LONDON, (CAIS) -- Head of the archaeological group working on Qaleh Khan, Omran Garazhian, on Tuesday said that four human skeletons dating back to 4,400-4,700 BCE have been unearthed in the Khorasan province.

He told news reporters that excavations in Maneh and Samalqan areas resulted in the discovery of these 6,000-year-old human skeletons.

Garazhian said that two of the unearthed skeletons, which may either belong to grown up men or women, are almost complete.

"Two others belonging to babies were damaged during excavation operations in 1976. Given the 80 percent damage, they can hardly be distinguished.

"The discovered skeletons are being examined to find out about the traditional burial ceremonies of the era, which can disclose the customs of the people of the period," he added.

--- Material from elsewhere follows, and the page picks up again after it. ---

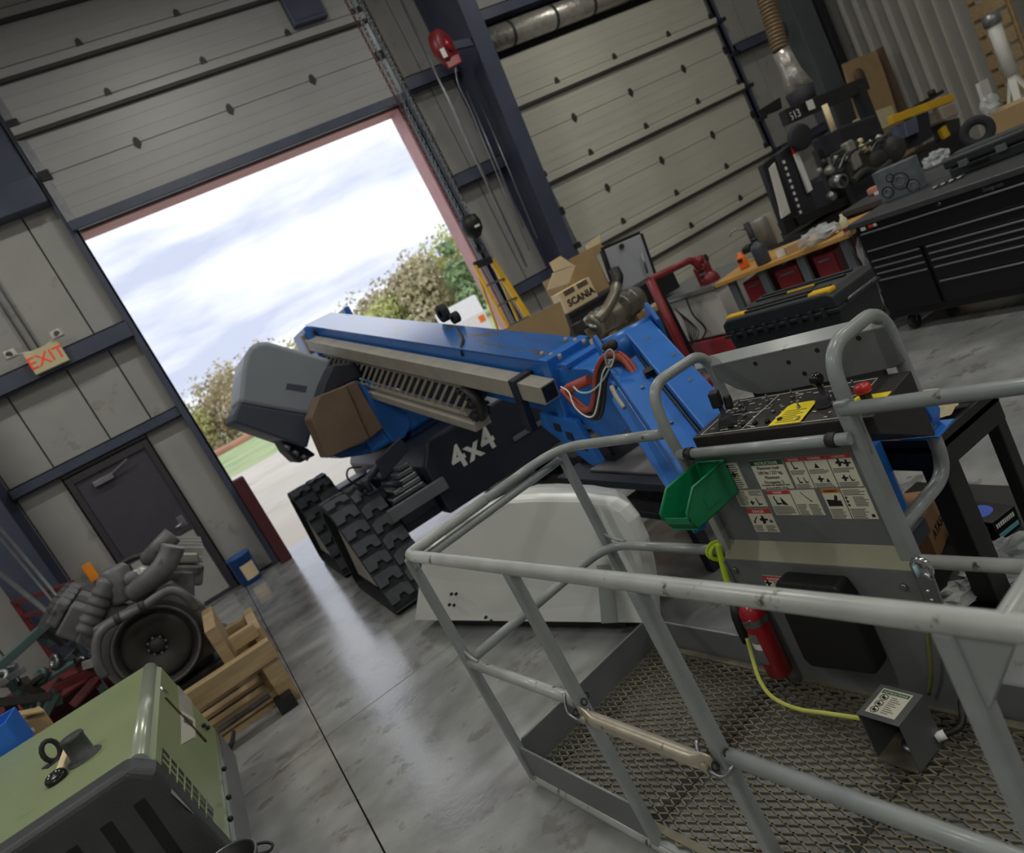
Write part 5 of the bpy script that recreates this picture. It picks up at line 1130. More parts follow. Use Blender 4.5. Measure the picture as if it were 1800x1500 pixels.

The archaeologist said that the discovered skeletons were buried beneath the floor of a residential building.

He said that more information will be obtained upon further study of the skeletons, adding that, in his belief, such studies will shed light on the life style, residence, customs and traditions as well as occupation of the residents of the area.

"The preliminary studies show that life has been constantly flowing in the area since 6,000 BCE up to Arsacid and Sasanid dynasties, as well as in a post-Sasanid period concurrent to the rule of Teimuris.

He added that the excavation operations in Ashkhaneh, the central town of Maneh and Samalqan in Northern Khorasan started in spring of the current year to make a documentary film of the architectural remains of Qaleh Khan.

"The excavation of the area was due to be completed before summer.

However, given the discovery of these ancient skeletons, the operations will continue for two more weeks," concluded the archaeologist.